4.0. Really enjoyed this multigenerational novel. Covers many issues, including domestic abuse, abandonment, and mother/child relationships, among others. Very entertaining, witty, and sobering. It got a bit slow in parts but overall it was a good read. Thank you to Netgalley for providing me an advance copy in exchange for a candid and unbiased review.

Like Mother Like Mother is a darkly humorous and poignant novel that explores motherhood, female identity, and the complex bonds of family.
The novel weaves together the stories of three generations of strong women: a rebellious grandmother, a struggling mother, and a daughter navigating the pressures of adolescence. Each character struggles with societal expectations and the weight of inherited trauma, ultimately finding their own voices and forging their own definitions of success and happiness.
The author's use of dark humor is both refreshing and insightful. It allows for an authentic exploration of the messy realities of motherhood, from the day to day to the deeply personal, without ignoring the truly difficult subjects.
The character development is nuanced and compelling. Each woman undergoes a transformative journey of self-discovery, confronting their pasts and embracing their own unique paths. The novel challenges traditional notions of family, emphasizing the importance of defining family in a way that works for each individual, regardless of blood ties.
Like Mother Like Mother is a powerful and thought-provoking read that will resonate with anyone who has ever grappled with the complexities of family, identity, and the ever-evolving definition of motherhood.
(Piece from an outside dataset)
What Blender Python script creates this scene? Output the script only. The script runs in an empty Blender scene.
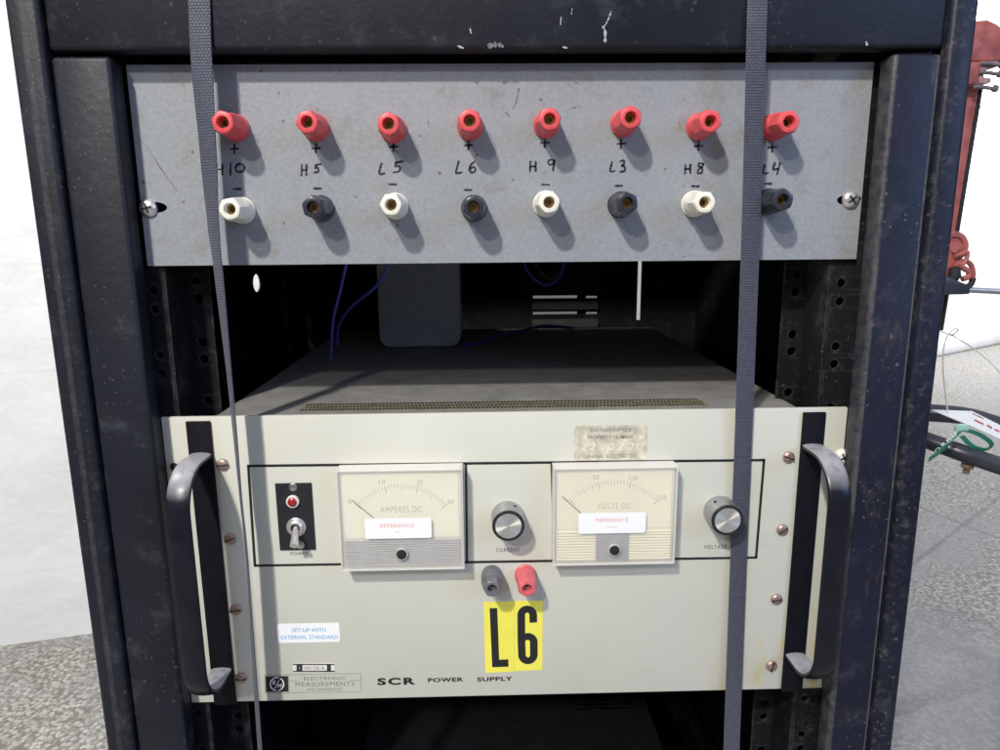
import bpy, bmesh, math, random
from mathutils import Vector, Matrix
random.seed(7)
S = bpy.context.scene
COL = S.collection
PI = math.pi

# ------------------------------------------------------------------ camera
F, PITCH, YAW, ROLL = 697.99, 0.2000, 0.0223, -0.0090
CAM = Vector((-0.0156, -0.4782, 0.3456))
_fw = Vector((math.sin(YAW)*math.cos(PITCH), math.cos(YAW)*math.cos(PITCH), -math.sin(PITCH)))
_r0 = Vector((math.cos(YAW), -math.sin(YAW), 0)); _u0 = _r0.cross(_fw)
_R = math.cos(ROLL)*_r0 + math.sin(ROLL)*_u0
_U = -math.sin(ROLL)*_r0 + math.cos(ROLL)*_u0

def ray(px, py): return _fw + _R*((px-500)/F) + _U*((375-py)/F)
def at(px, py, y=0.0):                      # measured photo position -> point on the upright plane at depth y
    d = ray(px, py); return CAM + d*((y-CAM.y)/d.y)
def onz(px, py, z):                         # -> point on the level plane at height z
    d = ray(px, py); return CAM + d*((z-CAM.z)/d.z)

FLOOR = -0.85
YP = -0.004                                  # front of the power supply panel
YF = -0.0205                                  # front of the rack frame

# ------------------------------------------------------------------ objects
ORG = {}
def thing(name, label, cat, loc=(0,0,0), group=None):
    o = bpy.data.objects.new(name, None); COL.objects.link(o)
    o.empty_display_size = 0.05
    o.location = loc; ORG[o.name] = Vector(loc)
    o['label'] = label; o['category'] = cat
    if group: o['group'] = group
    return o
def tag(o, label=None, cat=None, group=None, kind=None):
    if label: o['label'] = label
    if cat: o['category'] = cat
    if group: o['group'] = group
    if kind: o['kind'] = kind
    return o

class MB:
    def __init__(s): s.bm = bmesh.new(); s.uv = None
    def box(s, x0, x1, y0, y1, z0, z1, bev=0, seg=2):
        b = bmesh.new()
        bmesh.ops.create_cube(b, size=1)
        for v in b.verts:
            v.co = Vector(((x0+x1)/2 + v.co.x*(x1-x0), (y0+y1)/2 + v.co.y*(y1-y0), (z0+z1)/2 + v.co.z*(z1-z0)))
        if bev: bmesh.ops.bevel(b, geom=list(b.edges), offset=bev, segments=seg, profile=0.5, affect='EDGES')
        s.merge(b); return s
    def merge(s, b, M=None):
        if M: bmesh.ops.transform(b, matrix=M, verts=list(b.verts))
        me = bpy.data.meshes.new('tmp'); b.to_mesh(me); b.free()
        s.bm.from_mesh(me); bpy.data.meshes.remove(me)
    def hexa(s, front, back, bev=0):           # two quads (each TL,TR,BR,BL), any plane
        b = bmesh.new()
        f = [b.verts.new(p) for p in front]; k = [b.verts.new(p) for p in back]
        b.faces.new(f); b.faces.new(k[::-1])
        for i in range(4):
            j = (i+1) % 4; b.faces.new((f[j], f[i], k[i], k[j]))
        bmesh.ops.recalc_face_normals(b, faces=list(b.faces))
        if bev: bmesh.ops.bevel(b, geom=list(b.edges), offset=bev, segments=2, profile=0.5, affect='EDGES')
        s.merge(b); return s
    def rings(s, rings, c=(0,0,0), n=36, rot=0, cap0=True, cap1=True, axis=Vector((0,-1,0)), up=Vector((0,0,1))):
        # rings: (distance along axis, radius, hexness)
        axis = Vector(axis).normalized(); side = axis.cross(up).normalized(); upv = side.cross(axis).normalized()
        c = Vector(c); prev = None; first = None
        for (d, r, h) in rings:
            cur = []
            for k in range(n):
                t = 2*PI*k/n
                hx = math.cos(PI/6)/math.cos((t % (PI/3)) - PI/6)
                rr = r*((1-h) + h*hx)
                a = t+rot
                cur.append(s.bm.verts.new(c + axis*d + side*(rr*math.cos(a)) + upv*(rr*math.sin(a))))
            if prev:
                for k in range(n):
                    j = (k+1) % n
                    s.bm.faces.new((prev[k], prev[j], cur[j], cur[k]))
            else: first = cur
            prev = cur
        if cap0: s.bm.faces.new(first[::-1])
        if cap1: s.bm.faces.new(prev)
        return s
    def poly(s, pts, y0, y1, bev=0):           # outline in x,z extruded from y0 (front) to y1
        b = bmesh.new()
        f = [b.verts.new((p[0], y0, p[1])) for p in pts]; k = [b.verts.new((p[0], y1, p[1])) for p in pts]
        b.faces.new(f); b.faces.new(k[::-1]); n = len(pts)
        for i in range(n):
            j = (i+1) % n; b.faces.new((f[j], f[i], k[i], k[j]))
        bmesh.ops.recalc_face_normals(b, faces=list(b.faces))
        if bev: bmesh.ops.bevel(b, geom=list(b.edges), offset=bev, segments=2, profile=0.5, affect='EDGES')
        s.merge(b); return s
    def tube(s, pts, r, n=8, sub=6, closed=False):
        P = [Vector(p) for p in pts]
        if sub > 1: P = smooth(P, sub, closed)
        m = len(P); prev = None; first = None; ref = Vector((0.13, 0.31, 0.94))
        for i, p in enumerate(P):
            a = P[i-1] if (i or closed) else P[i]; c = P[(i+1) % m] if (i < m-1 or closed) else P[i]
            t = (c-a).normalized(); sd = t.cross(ref).normalized(); uu = sd.cross(t)
            rr = r(i/(m-1)) if callable(r) else r
            cur = [s.bm.verts.new(p + sd*(rr*math.cos(2*PI*k/n)) + uu*(rr*math.sin(2*PI*k/n))) for k in range(n)]
            if prev:
                for k in range(n): s.bm.faces.new((prev[k], prev[(k+1) % n], cur[(k+1) % n], cur[k]))
            else: first = cur
            prev = cur
        if closed:
            for k in range(n): s.bm.faces.new((prev[k], prev[(k+1) % n], first[(k+1) % n], first[k]))
        else:
            s.bm.faces.new(first[::-1]); s.bm.faces.new(prev)
        return s
    def stroke(s, pts, w, y, wob=0.0, thick=0.00012, cap=True):   # flat pen stroke in the plane y; pts are (x,z)
        P = [Vector((p[0], p[1])) for p in pts]; m = len(P)
        L, Rr = [], []
        for i, p in enumerate(P):
            a = P[max(i-1, 0)]; c = P[min(i+1, m-1)]; t = (c-a)
            t = t.normalized() if t.length > 0 else Vector((1, 0)); nrm = Vector((-t.y, t.x))
            q = p.copy()
            if cap and i == 0: q -= t*w*0.35
            if cap and i == m-1: q += t*w*0.35
            ww = w*(0.5 + wob*(random.random()-0.5))
            L.append(q+nrm*ww); Rr.append(q-nrm*ww)
        vf = [(s.bm.verts.new((a.x, y-thick, a.y)), s.bm.verts.new((b.x, y-thick, b.y))) for a, b in zip(L, Rr)]
        for i in range(m-1):
            s.bm.faces.new((vf[i][0], vf[i][1], vf[i+1][1], vf[i+1][0]))
        return s
    def build(s, name, mat, parent=None, center=None, smooth_angle=35, local=False, recalc=True):
        bm = s.bm
        if recalc: bmesh.ops.recalc_face_normals(bm, faces=list(bm.faces))
        me = bpy.data.meshes.new(name); 
        if center is None and not local:
            lo = Vector((min(v.co.x for v in bm.verts), min(v.co.y for v in bm.verts), min(v.co.z for v in bm.verts)))
            hi = Vector((max(v.co.x for v in bm.verts), max(v.co.y for v in bm.verts), max(v.co.z for v in bm.verts)))
            center = (lo+hi)/2
        center = Vector(center if center is not None else (0,0,0))
        if not local:
            for v in bm.verts: v.co -= center
        bm.to_mesh(me); bm.free()
        me.polygons.foreach_set('use_smooth', [True]*len(me.polygons))
        me.set_sharp_from_angle(angle=math.radians(smooth_angle))
        me.materials.append(mat)
        o = bpy.data.objects.new(name, me); COL.objects.link(o)
        o.location = center
        ORG[o.name] = center.copy()
        if parent:
            o.parent = parent; o.location = center - ORG[parent.name]
        return o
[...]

Absolutely no complaints about this book! It had everything that makes a novel thoroughly entertaining for me. Likable characters doing interesting things, juicy details, a bit of a mystery, an evil villain and one semi evil villain, and a story that never lets you down. What more can one ask from an author?

Family secrets will always come out. Following generations of strong-willed women, the secrets start when Lila Pereira was 2 years old and her mother was committed to a local Detroit asylum. From there, Lila's father abused her and her siblings and always maintained that her mother was dead. On her deathbed, she asks her youngest daughter, Grace, to find out what happened to her mom. Following in her mother's footsteps as a renowned journalist, Grace takes on the challenge and begins to dig into the truth. However, sometimes, it's best to not go back, because then how can you look forward to the future.
Going into this one, I wanted a bit more thriller on this story. Instead, I felt I got a lot of unnecessary family drama. I couldn't get into their story and felt that it was drawn out too much. It didn't help that I wasn't a huge fan of the characters. I always say this and it's true, but literary fiction is not for me.

I LOVED this sweeping story about mothers and fathers, and does childhood trauma shape your whole life, including your children's lives? I thought the characters were well written, and even if you wanted to shake them sometimes, you understood their motivations. At first, I thought there were too characters introduced, but she expertly wove them all together and I loved seeing it come together. Sometimes it felt a little long, so it wasn't necessarily a perfect book, but it is one I adored and will share with others!